Today, Kimball offers resilience training that helps people recovering from injury, trauma, illness and grief find a path forward to cope with adversity, manage setbacks and rebuild their lives. 

“It's one thing to recover from a brain injury, it's another thing to build your life back,” she explains. “And find community, and find purpose and make a living.”

Kimball also offers anti-racism education, which is always timely and particularly prominent today. “The phrase anti-racism is relatively new to my ears, but I’ve been quietly doing a lot of things for about a dozen years, quietly listening to Black voices and advocating for Black voices,” Kimball says. 

Today, many well-meaning people (white folks, that is) want to do the work, but don’t know where to begin and often fumble in their attempt and are too ashamed to continue. “There are a lot of people who are just like, ‘wait, what? Why is it wrong to ask my black co-worker to explain racism to me? I don’t understand.’ And I feel like I need to catch those people and I need to be like, ‘come here. I’m gonna take you in this little room, there’s not going to be any shaming, you can ask questions and I’m going to talk to you… and you’re going to learn some new ways of thinking about these issues.’”

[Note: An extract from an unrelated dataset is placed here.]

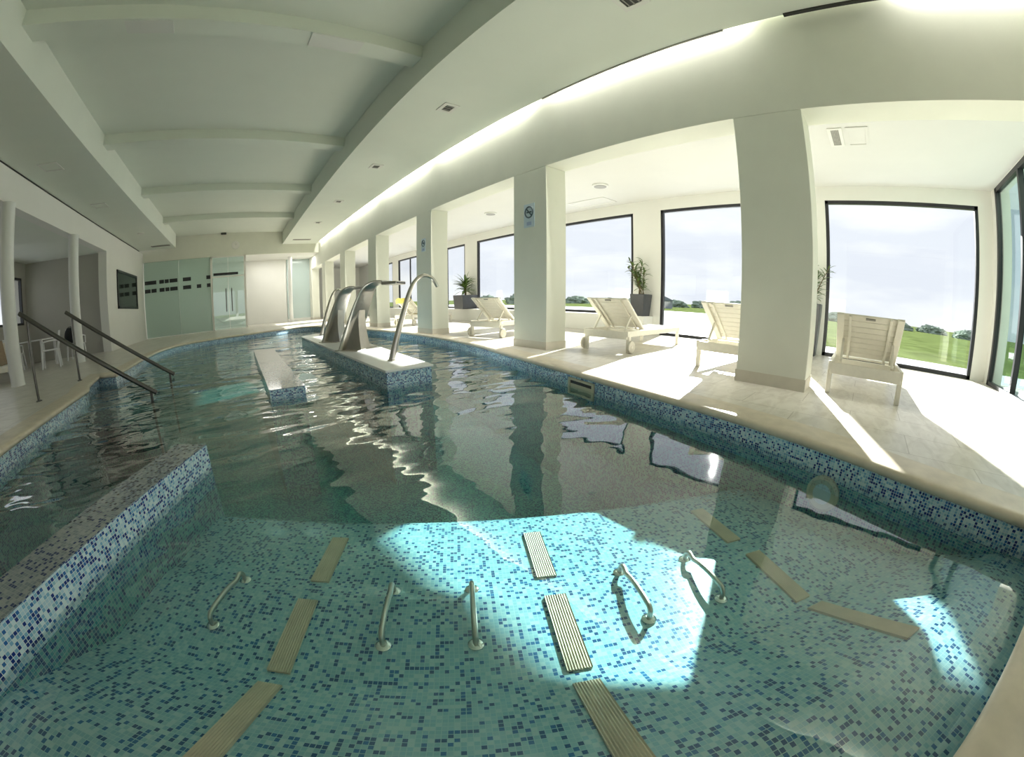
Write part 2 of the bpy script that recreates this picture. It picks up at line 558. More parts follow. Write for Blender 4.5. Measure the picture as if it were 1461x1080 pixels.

Our conversation was a timely reminder that an artist’s voice is not a thing that’s found and then bronzed and put in place. An artist’s voice is flexible and organic. An artist’s voice must be constantly crafted. From her beginnings in poetry and acting to her work with businesses and individuals on resilience and anti-racism, Kimball’s voice as a playwright is ever-evolving. And, perhaps most important, it’s a new discovery every day.

“When I write a play I'm usually circling around a question that I don't know the answer to,” she says. “I'm convinced the day I start to write a play where I know the answer to the question is the day I start to write a really really shitty play. I think we all have a lot of questions right now and art can be that anchor and that way through.”